Stated goal – Repeat the listing below word for word, stopping after the line that contains "R = math.radians".

Available data –

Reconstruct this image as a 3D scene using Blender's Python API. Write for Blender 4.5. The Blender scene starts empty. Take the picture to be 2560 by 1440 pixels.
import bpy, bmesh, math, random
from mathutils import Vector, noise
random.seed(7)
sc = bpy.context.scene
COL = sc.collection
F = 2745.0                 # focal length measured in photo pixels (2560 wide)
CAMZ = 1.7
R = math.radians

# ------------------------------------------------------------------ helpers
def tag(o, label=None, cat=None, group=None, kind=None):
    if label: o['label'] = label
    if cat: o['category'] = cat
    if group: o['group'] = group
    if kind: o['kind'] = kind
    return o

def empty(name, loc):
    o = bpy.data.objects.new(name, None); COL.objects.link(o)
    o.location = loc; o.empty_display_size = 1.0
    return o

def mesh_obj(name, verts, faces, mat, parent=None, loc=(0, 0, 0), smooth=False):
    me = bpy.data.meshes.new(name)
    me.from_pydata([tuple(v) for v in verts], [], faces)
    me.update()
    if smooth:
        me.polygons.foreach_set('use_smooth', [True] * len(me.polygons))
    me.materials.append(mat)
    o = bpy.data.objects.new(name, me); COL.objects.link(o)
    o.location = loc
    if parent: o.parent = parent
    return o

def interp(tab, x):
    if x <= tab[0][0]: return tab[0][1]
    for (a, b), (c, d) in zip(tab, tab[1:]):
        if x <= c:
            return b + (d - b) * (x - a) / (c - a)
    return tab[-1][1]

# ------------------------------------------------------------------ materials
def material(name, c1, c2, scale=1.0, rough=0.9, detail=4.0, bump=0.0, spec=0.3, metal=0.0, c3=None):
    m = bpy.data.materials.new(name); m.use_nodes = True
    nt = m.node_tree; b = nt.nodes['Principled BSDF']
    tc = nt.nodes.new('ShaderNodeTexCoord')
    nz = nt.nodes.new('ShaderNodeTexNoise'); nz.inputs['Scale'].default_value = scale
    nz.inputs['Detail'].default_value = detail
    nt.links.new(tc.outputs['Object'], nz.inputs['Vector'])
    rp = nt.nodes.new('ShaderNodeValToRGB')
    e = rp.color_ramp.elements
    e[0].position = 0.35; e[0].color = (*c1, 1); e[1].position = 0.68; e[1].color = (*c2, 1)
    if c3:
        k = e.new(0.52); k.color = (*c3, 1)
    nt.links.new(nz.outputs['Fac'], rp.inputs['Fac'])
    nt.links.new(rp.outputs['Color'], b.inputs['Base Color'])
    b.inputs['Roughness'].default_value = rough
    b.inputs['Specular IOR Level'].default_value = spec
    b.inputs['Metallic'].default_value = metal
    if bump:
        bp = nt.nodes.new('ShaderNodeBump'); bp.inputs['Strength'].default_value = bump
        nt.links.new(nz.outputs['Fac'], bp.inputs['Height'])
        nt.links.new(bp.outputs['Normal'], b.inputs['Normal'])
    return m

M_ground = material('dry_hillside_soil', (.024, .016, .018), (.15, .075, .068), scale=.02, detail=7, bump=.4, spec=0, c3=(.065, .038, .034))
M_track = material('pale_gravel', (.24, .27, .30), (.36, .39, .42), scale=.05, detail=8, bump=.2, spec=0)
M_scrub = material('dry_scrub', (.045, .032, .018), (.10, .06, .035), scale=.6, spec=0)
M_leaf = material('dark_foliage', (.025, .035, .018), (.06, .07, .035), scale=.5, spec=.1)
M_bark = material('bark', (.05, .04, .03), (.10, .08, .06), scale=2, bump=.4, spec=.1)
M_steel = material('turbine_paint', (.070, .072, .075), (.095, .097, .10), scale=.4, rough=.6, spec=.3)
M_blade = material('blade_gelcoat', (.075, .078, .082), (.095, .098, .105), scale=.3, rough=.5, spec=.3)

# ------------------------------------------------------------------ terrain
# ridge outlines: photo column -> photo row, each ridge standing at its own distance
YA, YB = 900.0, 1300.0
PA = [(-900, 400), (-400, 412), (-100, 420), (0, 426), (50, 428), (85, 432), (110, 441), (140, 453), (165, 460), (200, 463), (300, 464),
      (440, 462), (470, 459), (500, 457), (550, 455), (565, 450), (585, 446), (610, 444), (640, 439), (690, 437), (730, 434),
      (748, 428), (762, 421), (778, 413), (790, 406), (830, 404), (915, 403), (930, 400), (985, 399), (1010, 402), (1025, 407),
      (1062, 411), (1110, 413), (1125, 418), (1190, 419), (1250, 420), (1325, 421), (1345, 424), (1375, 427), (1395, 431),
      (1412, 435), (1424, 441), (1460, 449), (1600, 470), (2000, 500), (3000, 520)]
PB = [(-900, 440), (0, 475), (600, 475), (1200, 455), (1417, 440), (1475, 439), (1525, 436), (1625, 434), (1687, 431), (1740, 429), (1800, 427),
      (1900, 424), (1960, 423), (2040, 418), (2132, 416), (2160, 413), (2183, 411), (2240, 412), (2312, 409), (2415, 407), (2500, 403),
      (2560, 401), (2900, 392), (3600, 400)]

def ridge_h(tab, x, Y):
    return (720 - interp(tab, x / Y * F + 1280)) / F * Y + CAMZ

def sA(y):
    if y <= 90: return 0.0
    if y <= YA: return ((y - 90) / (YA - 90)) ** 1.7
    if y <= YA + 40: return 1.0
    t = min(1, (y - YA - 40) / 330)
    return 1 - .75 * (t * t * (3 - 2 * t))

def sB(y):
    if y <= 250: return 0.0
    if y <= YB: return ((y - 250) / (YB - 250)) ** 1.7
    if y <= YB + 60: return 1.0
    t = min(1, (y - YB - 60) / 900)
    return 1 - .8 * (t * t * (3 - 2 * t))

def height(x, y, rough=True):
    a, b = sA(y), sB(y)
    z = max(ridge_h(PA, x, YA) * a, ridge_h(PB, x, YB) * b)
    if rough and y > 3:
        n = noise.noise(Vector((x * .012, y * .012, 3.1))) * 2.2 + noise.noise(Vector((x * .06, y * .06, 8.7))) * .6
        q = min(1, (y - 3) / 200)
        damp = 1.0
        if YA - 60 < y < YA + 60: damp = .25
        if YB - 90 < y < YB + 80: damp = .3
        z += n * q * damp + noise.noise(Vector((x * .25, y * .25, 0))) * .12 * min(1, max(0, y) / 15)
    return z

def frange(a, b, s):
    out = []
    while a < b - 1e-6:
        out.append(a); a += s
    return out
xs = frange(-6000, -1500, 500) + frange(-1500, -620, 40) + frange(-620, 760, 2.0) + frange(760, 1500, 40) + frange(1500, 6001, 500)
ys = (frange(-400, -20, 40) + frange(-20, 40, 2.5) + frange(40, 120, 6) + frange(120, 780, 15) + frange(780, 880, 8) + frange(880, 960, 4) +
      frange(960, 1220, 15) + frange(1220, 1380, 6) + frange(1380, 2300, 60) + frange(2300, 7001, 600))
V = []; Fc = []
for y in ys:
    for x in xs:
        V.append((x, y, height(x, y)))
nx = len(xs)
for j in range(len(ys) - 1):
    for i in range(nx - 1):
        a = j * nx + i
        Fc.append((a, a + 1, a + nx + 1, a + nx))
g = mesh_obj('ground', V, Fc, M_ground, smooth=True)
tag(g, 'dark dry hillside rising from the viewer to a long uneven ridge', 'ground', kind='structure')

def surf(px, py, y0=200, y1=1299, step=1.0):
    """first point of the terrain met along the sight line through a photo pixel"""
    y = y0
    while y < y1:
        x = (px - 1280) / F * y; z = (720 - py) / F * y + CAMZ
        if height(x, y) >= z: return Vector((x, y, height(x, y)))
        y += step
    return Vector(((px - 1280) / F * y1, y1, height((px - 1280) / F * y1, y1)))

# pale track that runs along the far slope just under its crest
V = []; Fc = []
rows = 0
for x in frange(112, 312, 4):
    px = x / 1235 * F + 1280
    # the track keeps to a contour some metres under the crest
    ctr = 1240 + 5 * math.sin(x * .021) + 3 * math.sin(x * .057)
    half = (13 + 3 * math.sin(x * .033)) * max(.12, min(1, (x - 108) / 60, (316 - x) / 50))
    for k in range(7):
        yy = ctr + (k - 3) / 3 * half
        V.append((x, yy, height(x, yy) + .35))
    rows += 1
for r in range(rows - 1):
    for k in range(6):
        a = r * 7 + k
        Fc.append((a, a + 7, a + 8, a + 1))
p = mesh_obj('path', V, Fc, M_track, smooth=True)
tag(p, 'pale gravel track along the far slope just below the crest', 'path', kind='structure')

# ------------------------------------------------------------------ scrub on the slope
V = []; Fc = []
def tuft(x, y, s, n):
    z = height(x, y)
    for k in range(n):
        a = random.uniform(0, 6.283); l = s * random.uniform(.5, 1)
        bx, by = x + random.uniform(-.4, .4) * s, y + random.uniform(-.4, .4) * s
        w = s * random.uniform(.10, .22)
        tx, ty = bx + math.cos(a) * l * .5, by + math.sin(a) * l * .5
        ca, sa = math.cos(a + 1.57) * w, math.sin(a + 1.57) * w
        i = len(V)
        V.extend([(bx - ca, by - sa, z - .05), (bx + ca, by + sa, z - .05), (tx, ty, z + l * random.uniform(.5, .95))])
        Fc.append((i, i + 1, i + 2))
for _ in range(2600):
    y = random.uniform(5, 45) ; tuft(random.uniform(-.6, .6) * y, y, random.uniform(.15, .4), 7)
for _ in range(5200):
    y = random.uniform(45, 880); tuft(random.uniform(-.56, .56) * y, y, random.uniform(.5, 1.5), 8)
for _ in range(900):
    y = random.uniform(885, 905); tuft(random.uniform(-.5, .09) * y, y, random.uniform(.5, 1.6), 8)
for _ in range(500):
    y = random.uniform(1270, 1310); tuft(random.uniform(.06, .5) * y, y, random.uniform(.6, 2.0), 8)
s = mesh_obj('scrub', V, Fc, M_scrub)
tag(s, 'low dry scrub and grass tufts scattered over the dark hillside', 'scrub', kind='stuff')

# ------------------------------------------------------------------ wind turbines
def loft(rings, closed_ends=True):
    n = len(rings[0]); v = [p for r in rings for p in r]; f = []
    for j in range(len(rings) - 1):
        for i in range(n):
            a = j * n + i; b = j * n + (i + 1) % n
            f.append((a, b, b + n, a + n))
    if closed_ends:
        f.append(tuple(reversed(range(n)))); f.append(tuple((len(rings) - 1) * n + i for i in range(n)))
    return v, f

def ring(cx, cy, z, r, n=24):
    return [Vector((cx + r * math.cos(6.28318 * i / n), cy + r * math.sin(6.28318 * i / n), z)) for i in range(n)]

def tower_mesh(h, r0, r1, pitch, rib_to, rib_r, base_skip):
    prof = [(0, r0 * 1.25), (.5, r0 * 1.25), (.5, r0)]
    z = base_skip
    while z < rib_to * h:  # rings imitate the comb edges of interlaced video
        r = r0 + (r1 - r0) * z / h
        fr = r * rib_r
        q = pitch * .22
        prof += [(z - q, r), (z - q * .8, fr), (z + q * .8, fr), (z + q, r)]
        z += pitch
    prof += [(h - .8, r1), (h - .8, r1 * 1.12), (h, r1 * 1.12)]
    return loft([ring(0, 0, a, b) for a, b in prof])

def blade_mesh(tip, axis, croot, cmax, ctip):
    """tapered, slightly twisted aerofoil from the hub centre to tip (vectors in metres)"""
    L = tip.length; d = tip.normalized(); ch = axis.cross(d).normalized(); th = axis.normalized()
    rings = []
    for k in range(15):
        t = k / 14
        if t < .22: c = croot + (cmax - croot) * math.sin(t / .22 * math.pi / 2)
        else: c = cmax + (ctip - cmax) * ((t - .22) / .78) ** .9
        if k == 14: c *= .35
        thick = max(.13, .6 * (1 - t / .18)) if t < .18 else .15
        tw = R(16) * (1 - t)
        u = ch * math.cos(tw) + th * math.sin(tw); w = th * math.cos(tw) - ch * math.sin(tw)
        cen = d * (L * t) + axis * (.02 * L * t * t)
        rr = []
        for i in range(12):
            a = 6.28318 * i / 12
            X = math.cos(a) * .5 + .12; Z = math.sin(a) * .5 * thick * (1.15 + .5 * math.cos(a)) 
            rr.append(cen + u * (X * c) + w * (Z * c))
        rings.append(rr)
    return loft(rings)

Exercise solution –
Reconstruct this image as a 3D scene using Blender's Python API. Write for Blender 4.5. The Blender scene starts empty. Take the picture to be 2560 by 1440 pixels.
import bpy, bmesh, math, random
from mathutils import Vector, noise
random.seed(7)
sc = bpy.context.scene
COL = sc.collection
F = 2745.0                 # focal length measured in photo pixels (2560 wide)
CAMZ = 1.7
R = math.radians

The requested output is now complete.